In an interview with the New York Times, Joe Aust, a sophomore and Cho's roommate, described Cho as a quiet loner who was unknown to him.

"He was my roommate," Joe Aust, 19, told the Times. "I didn't know him that well, though."

He added: "He was always really, really quiet and kind of weird, keeping to himself all the time," he said. "I tried to make conversation with him in August or so and he would just give one word answers and not try and carry on the conversation."

Cho arrived in the United States as boy from South Korea in 1992 and was raised in suburban Washington, D.C., officials said. He was living on campus in a different dorm from the one where Monday's bloodbath began.

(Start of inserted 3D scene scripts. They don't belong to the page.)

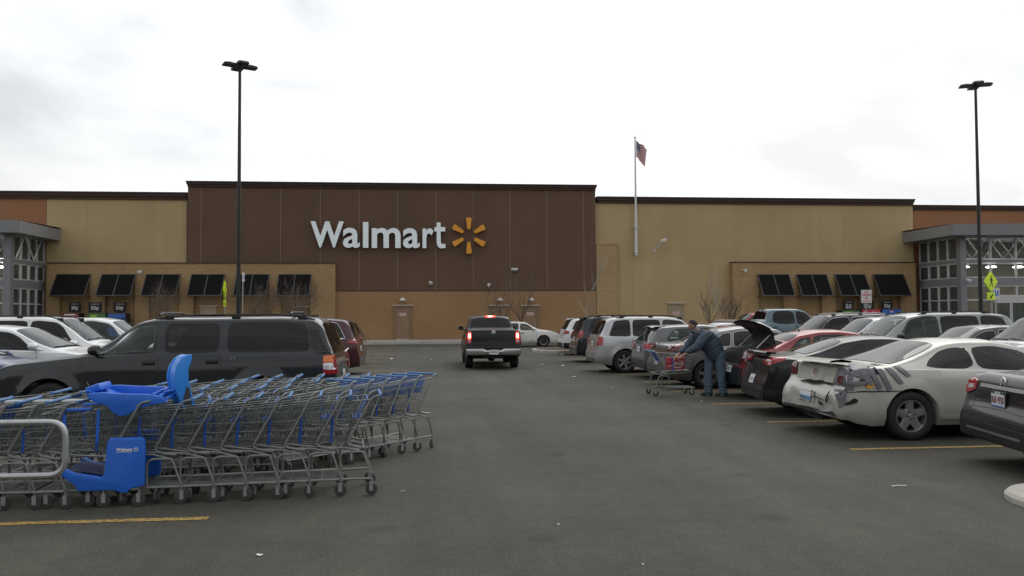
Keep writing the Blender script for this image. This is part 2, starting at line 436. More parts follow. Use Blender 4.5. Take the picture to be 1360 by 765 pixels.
# painted stall lines
STALL = 2.72; Y0 = 10.25
def stall_line(x0, x1, y):
    mb = MB(); n = 24; hw = 0.052
    a = []; b = []
    for i in range(n + 1):
        x = x0 + (x1 - x0) * i / n
        j = 0.004 * math.sin(x * 9.1 + y)
        a.append((x, y - hw + j, 0.004)); b.append((x, y + hw + j, 0.004))
    mb.grid([a, b], M_line)
    mb.build('stall_line', None, kind='structure')
for k in range(-1, 13):
    if k not in (-1,): stall_line(5.42, 10.6, Y0 + STALL * k)
    if k in (0,): continue
    stall_line(-7.4, -2.05 if k != -1 else G(278, 687).x, (Y0 + STALL * k) if k != -1 else G(150, 692).y)
for k in range(0, 13):
    stall_line(10.9, 16.0, Y0 + STALL * k + 0.01)
    if k: stall_line(-13.2, -7.7, Y0 + STALL * k + 0.01)

def rounded_island(name, x0, x1, y0, y1, nose, mulch=True, hh=.14):
    """raised island with a rounded nose (nose: -1 at x0, +1 at x1)"""
    def outline(inset):
        r = (y1 - y0) / 2 - inset; cy = (y0 + y1) / 2; pts = []
        X0, X1 = x0 + inset, x1 - inset
        if nose < 0:
            for i in range(17):
                a = PI / 2 + PI * i / 16; pts.append((X0 + r + r * math.cos(a), cy + r * math.sin(a)))
            pts += [(X1, cy - r), (X1, cy + r)]
        else:
            for i in range(17):
                a = -PI / 2 + PI * i / 16; pts.append((X1 - r + r * math.cos(a), cy + r * math.sin(a)))
            pts += [(X0, cy + r), (X0, cy - r)]
        return pts
    mb = MB(); o1 = outline(0); o2 = outline(0.03); o3 = outline(0.18)
    n = len(o1)
    rows = [[(x, y, 0.0) for x, y in o1], [(x, y, hh - .03) for x, y in o1], [(x, y, hh) for x, y in o2], [(x, y, hh) for x, y in o3]]
    rows = [r_ + [r_[0]] for r_ in rows]
    mb.grid(rows, M_kerb)
    o = mb.build(name, None, kind='structure')
    me = bpy.data.meshes.new('island_fill'); me.from_pydata([(x, y, 0.13 if mulch else hh - .003) for x, y in outline(0.17)], [], [tuple(range(n))])
    me.materials.append(M_mulch if mulch else M_kerb); link('mulch_bed' if mulch else 'island_top', me, o)
    return o
rounded_island('kerb_island', 4.5, 10.6, 37.2, 40.6, -1)
rounded_island('kerb_island', 10.95, 16.5, 37.2, 40.6, 1)
rounded_island('kerb_island', -7.4, -3.3, 36.6, 39.6, 1)
rounded_island('kerb_island', -13.4, -7.7, 36.6, 39.6, -1)
ni = G(1331, 660)
rounded_island('kerb_island', ni.x - .10, 10.6, ni.y - 1.0, ni.y + 0.26, -1, mulch=False, hh=.08)

# sidewalk before the store, slabs as pieces
YF = 56.0; YK = 51.0
mb = MB(); mb.box(-60, 75, YK + 0.02, YF, 0.0, 0.135, M_conc); sw = mb.build('sidewalk', None, kind='structure')
mb = MB()
mb.v = []; mb.box(0, 2.98, 0, 2.42, 0, 0.02, M_conc); slab = mb.mesh('slab')
for i in range(42):
    for j in range(2):
        o = link('slab', slab, sw, (-58 + i * 3.0, YK + 0.08 + j * 2.45, 0.13))
mb = MB(); mb.box(-60, 75, YK - 0.14, YK + 0.02, 0, 0.155, M_kerb); mb.build('kerb', None, kind='structure')

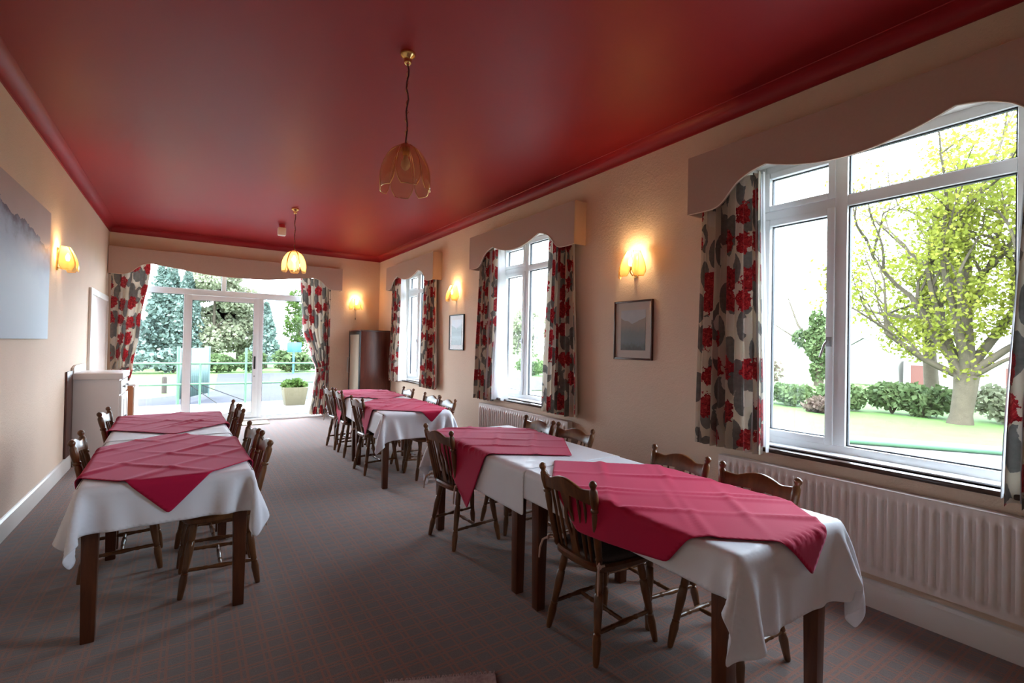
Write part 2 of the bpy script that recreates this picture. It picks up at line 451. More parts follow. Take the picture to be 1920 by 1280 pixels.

Professor Carolyn Rude, chairwoman of the university's English department, said she did not personally know the gunman. But she said she spoke with Lucinda Roy, the department's director of creative writing, who had Cho in one of her classes and described him as "troubled."

"There was some concern about him," Rude said. "Sometimes, in creative writing, people reveal things and you never know if it's creative or if they're describing things, if they're imagining things or just how real it might be. But we're all alert to not ignore things like this."

She said Cho was referred to the counseling service, but she said she did not know when, or what the outcome was. Rude refused to release any of his writings or his grades, citing privacy laws.

Receipts found in Cho's backpack allowed authorities to trace one of the two handguns used in the shootings, though the serial numbers for both weapons were wiped clean, CBS News reports. Cho carried a 9 mm handgun and a 22 mm handgun during the shootings, police said.

One of the guns used in the massacre, the 9 mm semi-automatic Glock 19, was purchased brand new at a Roanoke, Va. gun shop, Roanoke Firearms, 36 days ago, CBS News has learned.

According to store owner John Markell, Cho paid roughly $570 on his credit card for the gun and a box of 50 rounds of ammunition used primarily for target practice.

Markell says Cho was a "nice, clean-cut college kid." He says he had no suspicions about Cho's purchase, but that it's "just terrible" to learn what the gun was used for.